You’re done with the honeymoon (Liberation), you’re firmly in what is considered the trickiest part of retirement – Reorientation. In this stage you’ll start figuring out what you want to do with your life and you’ll find yourself buzzsawing through that list much faster than you anticipated. So what happens? You end up watching a lot of TV! Is this bad? Well, not particularly unless you envisioned a more exciting life than just watching the boob tube.

Now, what can you do to combat this lack of stuff to do? Find a purpose! That could mean putting your time towards a favorite cause, going back to work, or starting your own business. The key to longevity is a purpose and no one lived any longer because they sat in front of the television.

“This is where depression is at its highest among retirees. Many will figure it out, but some people get trapped, and they spin out in a life living without a purpose.” Scary huh?

Source: TheStreet.com

Five Stages: Liberation

October 11th, 2007  |  Published in 5 Stages  |  1 Comment

TheStreet.com, with AgeWave, Harris Interactive, and Ameriprise Financial, conducted a survey in 2005 in which they identified the emotional aspects of retirement and found similarities with Elizabeth Kubler-Ross’ On Death and Dying, which outlines the five stages of dying. It’s kind of creepy but the analogy is a useful one. The third stage of retirement? Liberation.

Once you’re past stage two, Anticipation, you’re really actually in retirement at this point – hence the term Liberation. This is where it starts to get tricky and the psychological side of retirement comes into plan. While it’s nice to be free from the daily hassles and it’s nice to do whatever you want, this honeymoon phase that lasts anywhere from a day to a year to whenever might soon end and often does. It’s here that you have to be very careful because the psychological is a far greater beast than the financial.

Source: TheStreet.com

Five Stages: Anticipation

October 10th, 2007  |  Published in 5 Stages  |  Comments Off on Five Stages: Anticipation

TheStreet.com, with AgeWave, Harris Interactive, and Ameriprise Financial, conducted a survey in 2005 in which they identified the emotional aspects of retirement and found similarities with Elizabeth Kubler-Ross’ On Death and Dying, which outlines the five stages of dying. It’s kind of creepy but the analogy is a useful one. The second stage of retirement? Anticipation.

So you’ve made it past Imagination and you’re firmly in Anticipation, the point where you’re confident about retirement, eager to get it started, and have your ducks almost in a row.

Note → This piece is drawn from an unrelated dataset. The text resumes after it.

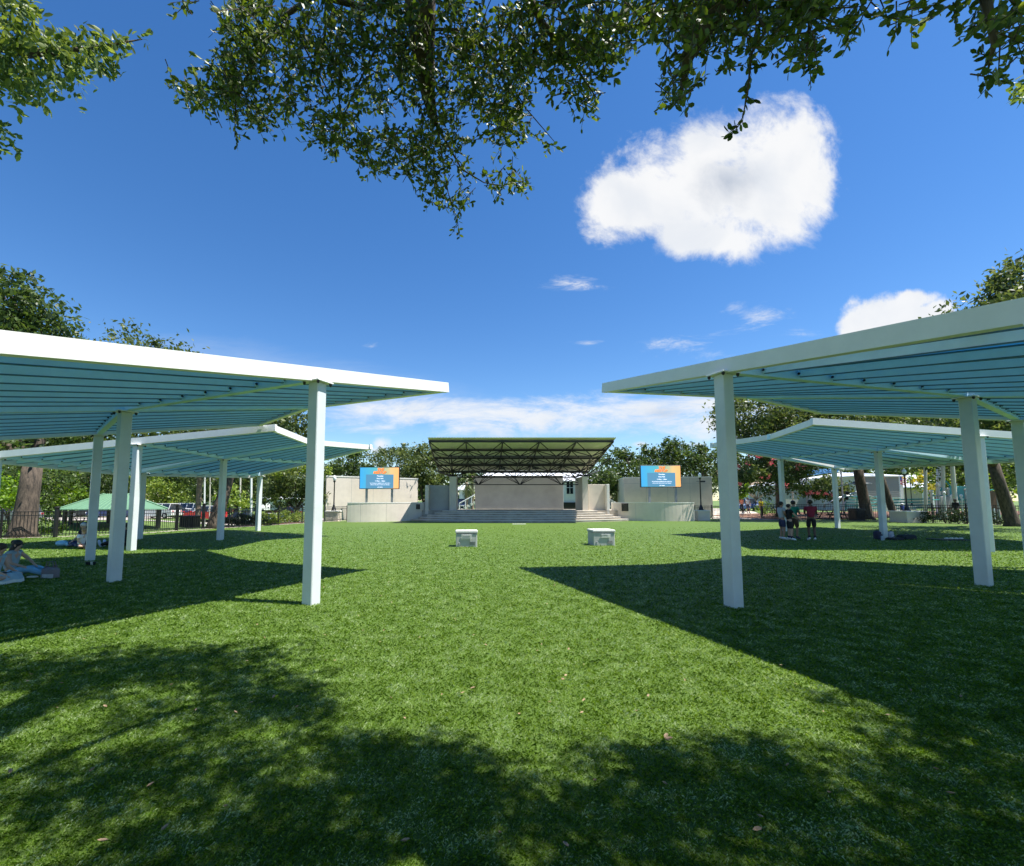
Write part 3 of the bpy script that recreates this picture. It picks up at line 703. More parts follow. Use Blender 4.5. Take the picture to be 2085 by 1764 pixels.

This stage is also marked with a bit of worry as you don’t know what’s next in your life. Sure, you can fish and golf and do whatever for as long as you want but the fact of the matter is you are also unsure what’s going to happen. It’s also in this stage that you will find yourself aggressively planning for retirement, even though it’s a few years away, in part because it is only a few years away.

From the study:

72% of those polled say they are putting money aside in a 401(k), and 81% are putting money in a separate savings account for retirement. 62% have determined the income they need in retirement, and 40% have bothered to write a retirement financial plan.

Source: TheStreet.com

Five Stages: Imagination

October 8th, 2007  |  Published in 5 Stages  |  2 Comments

TheStreet.com, with AgeWave, Harris Interactive, and Ameriprise Financial, conducted a survey in 2005 in which they identified the emotional aspects of retirement and found similarities with Elizabeth Kubler-Ross’ On Death and Dying, which outlines the five stages of dying. It’s kind of creepy but the analogy is a useful one. The first stage of retirement? Imagination.

Imagination refers to the six to fifteen years preceding retirement in which soon-to-be retirees imagine what life would be like after work. While it’s not a top priority, other things are at this point, it’s still something that concerns people as only 44% consider themselves “on-track.”